За столом, конечно, говорили о политике, о поведении немецких социал-демократов, занимавших с каждым днем все более националистические позиции, о неудачах на русском фронте. Имена министров, генералов, депутатов врезались в общий гул голосов, как ракеты, рассыпая вокруг себя разноцветные искры. Понемногу голос Алексея Максимовича начал покрывать другие голоса, и вскоре, окончательно завладев беседою, он повел ее уже сам так, как ему того хотелось. Его мягкий и низкий голос, его окающий говор были настолько приятны, что независимо от того, что говорил Горький, с ним всегда хотелось согласиться. Один из гостей, сидевших за столом, с бородкой клинышком, в пенсне, резко, с осуждением упомянул имя отца.

- Не так вы об Андрееве говорите. Нехорошо у вас получилось, совсем нехорошо.

Алексей Максимович взглянул в сторону бабушки, сразу принявшей воинственный, даже вызывающий вид, и, круто повернувшись на стуле, замолчал. Понемногу прервавшийся было разговор возобновился.

Детская память капризна, и мне трудно теперь восстановить все то, о чем говорилось в тот вечер за столом, гораздо отчетливее я запомнил форму самовара, узор скатерти, запах незнакомых духов - одним словом, все то, что окружало Алексея Максимовича.

А самого Горького теперь, когда я вспоминаю его, я вижу одновременно и таким, каким я запомнил его по Италии, - его лицо скрыто тенью, а в синеву неба врезается острыми углами широкий, очень твердый подбородок и скулы, и таким, каким я его увидел в тот день, когда вошел в кабинет, - большой, угловатый, с коричнево-серым лицом, знакомый и вместе с тем странно непохожий на свои фотографии.

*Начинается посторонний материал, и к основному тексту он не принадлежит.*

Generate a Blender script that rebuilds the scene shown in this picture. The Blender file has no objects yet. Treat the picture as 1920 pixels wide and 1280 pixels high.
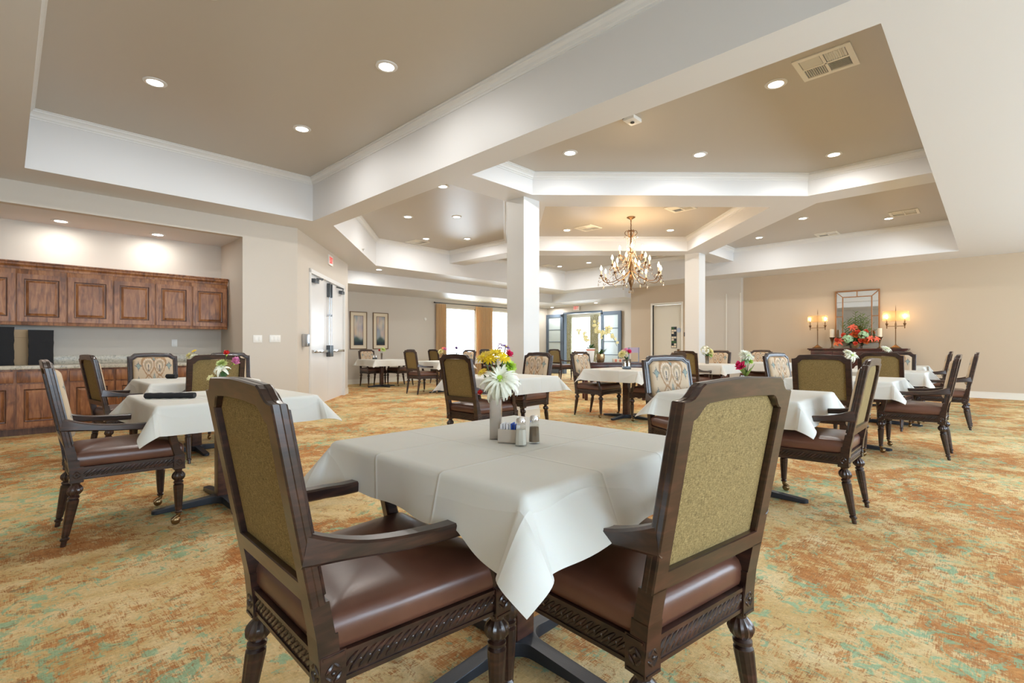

Сразу же после чая бабушка заторопилась домой - нам было ехать далеко, а на дворе уже стояла ранняя зимняя ночь. Попрощались в передней - откуда-то сверху, с высоты слетевший ко мне на щеку колючий поцелуй, - и вот мы снова в санях, вокруг серая, безлунная, медленная ночь, тонкий звон бубенцов, призраки деревьев, возникающие по обочинам лесной дороги, и невидимые бабочки снежинок, падающие на лицо и тающие на разгоревшихся щеках.